One of the saddest and perhaps most obvious parts of the HP scandal was their unfathomable decision to put the responsibilities of Director of Ethics in the hands of “a heretofore anonymous corporate lawyer,” Kevin Hunsaker.
Such different responsibilities: one to navigate the boundaries of The Law, one to help understand what’s ‘right.’ Case in point (from the San Francisco Chronicle):

Hunsaker reassured top executives that the processes used in the investigation were legal and above board.
‘It should be noted that, with respect to non-HP phone records, the Investigation Team utilized a lawful investigative methodology commonly utilized by entities such as law firms and licensed security firms in the United States to obtain such records,’ he wrote in a footnote in a report distributed to HP’s legal team and to Dunn and Hurd.

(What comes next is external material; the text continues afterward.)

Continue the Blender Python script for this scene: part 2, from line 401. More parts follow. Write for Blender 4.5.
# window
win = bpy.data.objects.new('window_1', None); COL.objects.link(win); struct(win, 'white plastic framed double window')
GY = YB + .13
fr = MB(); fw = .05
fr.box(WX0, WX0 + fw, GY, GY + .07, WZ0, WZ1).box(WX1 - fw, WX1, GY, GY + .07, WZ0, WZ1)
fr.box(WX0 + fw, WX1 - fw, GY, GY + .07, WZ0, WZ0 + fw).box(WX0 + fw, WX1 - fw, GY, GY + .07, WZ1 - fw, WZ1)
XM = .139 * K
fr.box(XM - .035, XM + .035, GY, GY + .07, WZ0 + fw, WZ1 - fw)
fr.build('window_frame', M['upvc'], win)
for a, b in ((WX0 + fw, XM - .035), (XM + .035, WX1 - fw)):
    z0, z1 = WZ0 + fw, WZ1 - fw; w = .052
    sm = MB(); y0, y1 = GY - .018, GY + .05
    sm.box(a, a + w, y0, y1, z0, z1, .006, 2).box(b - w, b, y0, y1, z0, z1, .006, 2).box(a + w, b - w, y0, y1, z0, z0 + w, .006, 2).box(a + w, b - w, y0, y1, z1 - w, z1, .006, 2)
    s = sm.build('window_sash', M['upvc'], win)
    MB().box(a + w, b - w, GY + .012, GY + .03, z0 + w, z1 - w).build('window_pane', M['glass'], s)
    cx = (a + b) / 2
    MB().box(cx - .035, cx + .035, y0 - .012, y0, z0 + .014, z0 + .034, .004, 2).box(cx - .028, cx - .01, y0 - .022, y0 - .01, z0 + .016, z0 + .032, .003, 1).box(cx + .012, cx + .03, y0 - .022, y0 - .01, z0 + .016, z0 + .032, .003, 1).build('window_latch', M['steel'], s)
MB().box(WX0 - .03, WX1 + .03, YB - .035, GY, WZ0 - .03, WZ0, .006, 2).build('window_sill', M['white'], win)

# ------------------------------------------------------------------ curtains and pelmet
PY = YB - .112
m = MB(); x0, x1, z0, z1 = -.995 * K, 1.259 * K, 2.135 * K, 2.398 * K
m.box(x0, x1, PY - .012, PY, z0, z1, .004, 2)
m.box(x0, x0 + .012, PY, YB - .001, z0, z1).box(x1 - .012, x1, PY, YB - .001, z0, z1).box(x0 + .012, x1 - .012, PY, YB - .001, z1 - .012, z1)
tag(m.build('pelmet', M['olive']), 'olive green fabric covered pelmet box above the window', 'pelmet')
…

In a separate e-mail responding to concerns from HP general counsel Baskins, he said, ‘The Investigation Team is confident that all phone records information obtained during the course of the investigation was obtained in a lawful manner.’
In the same e-mail, Hunsaker acknowledged that the practice could soon be made illegal in some parts of the country. ‘On a going forward basis, this investigative tool will no longer be available to companies like HP during the course of these kinds of investigations,’ he said.

Perfectly legal. But ethical? An ethics officer taking the Fifth? What’s up with that?
What’s worse, Hunsaker was apparently rewarded with the Ethics position because of his fine work on the investigation, they say. Hmmm. I guess no one remembered to tell him which position was senior. Perhaps they didn’t know.